A system of record without blame needs to be established with the Legal Services Commission – the people who operate Legal Aid funding to Solicitors – whereby instructions of defendants to solicitors which have not been acted upon and which were reasonably expected to assist defence can be reported. This record to be noted for legal aid/licence considerations: if a pattern emerges of regular reporting about a particular solicitor, then understandably an investigation into the practises of that solicitor prior to a possible loss of licence can then occur: A type of early warning by such record practise: Solicitors with Legal Aid clients to be provided a prepared pamphlet and thus avail them with the opportunity to write to the LSC.

Ministerial or Other Oversight
Since the Justice System in place is an adversarial system, then it is illogical for the innocent to not be represented at the highest level to ensure ongoing practises are thoroughly balanced and egalitarian.

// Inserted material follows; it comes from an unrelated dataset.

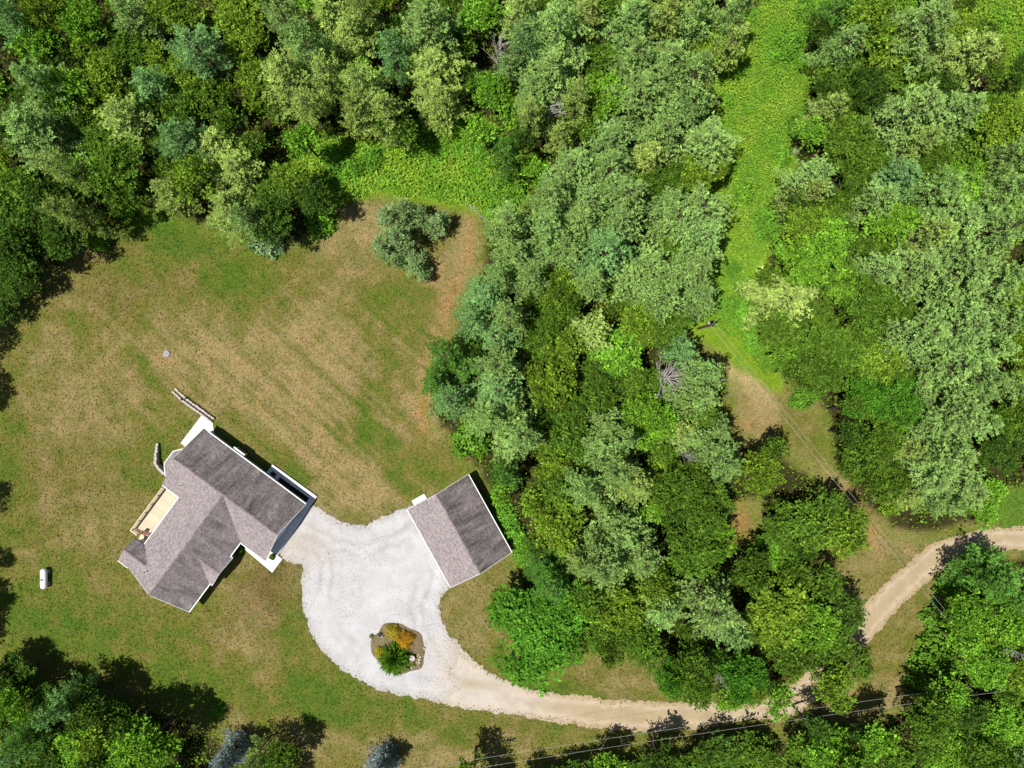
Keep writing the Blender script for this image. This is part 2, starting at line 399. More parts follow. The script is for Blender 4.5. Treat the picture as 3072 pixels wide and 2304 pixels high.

For prosecution the oversight is right up to the Attorney General, so where is the oversight for the Innocents?

I understand this may take some thinking through, but there are insufficient safeguards presently to prevent innocent persons regularly being convicted and incarcerated.

17TH May 2012 the Court of appeals quashed the conviction of Sam Hallam due to a miscarriage of justice. This is great news, but little comfort, in that Sam’s father took his life whist his son was in prison. Now Her Majesty’s Prison Service is a place where a regular higher proportion of suicides take place than anywhere else. Suicide is the leading cause of deaths in prisons. Amongst women it is up to 20 times more frequent than in similar ages in the general population. There are those who succumb to despair and lose hope and there are those who feel shamed: all contributory factors. The very element of the innocent in the midst does not engender confidence in the “system”. The Police are seen as dishonest and magistrates as hopeless to judge fairly… This may seem a simplistic observation, but can it be said that the perception of the justice system’s lack of fairness has no part to play in suicides?